Cartier-Bresson ‘The Decisive Moment’ 1952

Theory

What we choose to photograph. How we chose to photograph. These are the choices that reflect our inner world. This happens even if we don’t plan every creative decision. Every photo we create is an element of us; a small part, an instance. Maybe a disposable moment. Maybe a decisive moment. But each is a moment that reflects our conscious and sub conscious thoughts.

Sometimes we set out with an intention. We chose a location, time, place, a circumstance, to tell a story. How we tell that story reflects part of who we are. No two photographers at the same place and time will take exactly the same photographs. There will always elements of our experience, our self in the photo.

Sometimes we set out with an intention to create one type of photo, but because of our inner world experiences another type of photo emerges. When this happens we may be disappointed by our deflected intention. Later we may recognise that what we created was a contemplation of our experience in the moment. A personal story of how the world was for us in that moment.

Practice

Yesterday, I walked back along Swansea Bay promenade from Mumbles, with my hound Monty. It is a flat 3 mile walk along a bike path and beach and I decided to practice Mindful Photography. I didn’t have any clear intention, but I imagined that I would just be present with the visual stimulation and create photographs of what caught my eye.

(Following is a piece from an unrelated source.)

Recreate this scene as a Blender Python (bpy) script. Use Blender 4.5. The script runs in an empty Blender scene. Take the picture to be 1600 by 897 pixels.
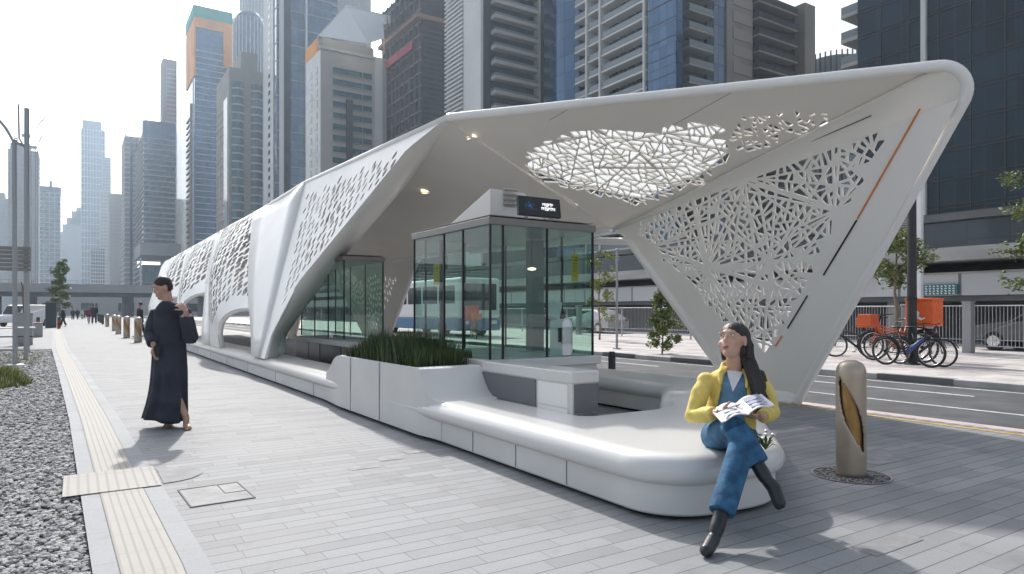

I had my compact camera with me that also has full manual features. I mention this because the photos I created made full use of the manual settings. I found that nothing caught my eye. I was immersed in my thoughts. What emerged was a response to those thoughts, a desire to create something that reflected how I felt.

Of course what I was experiencing emotionally may not be what you experience when you look at these photos. That is both the beauty and challenge of photography. But I offer them anyway, without title or explanation. Simply a reflection of my inner world at a particular moment.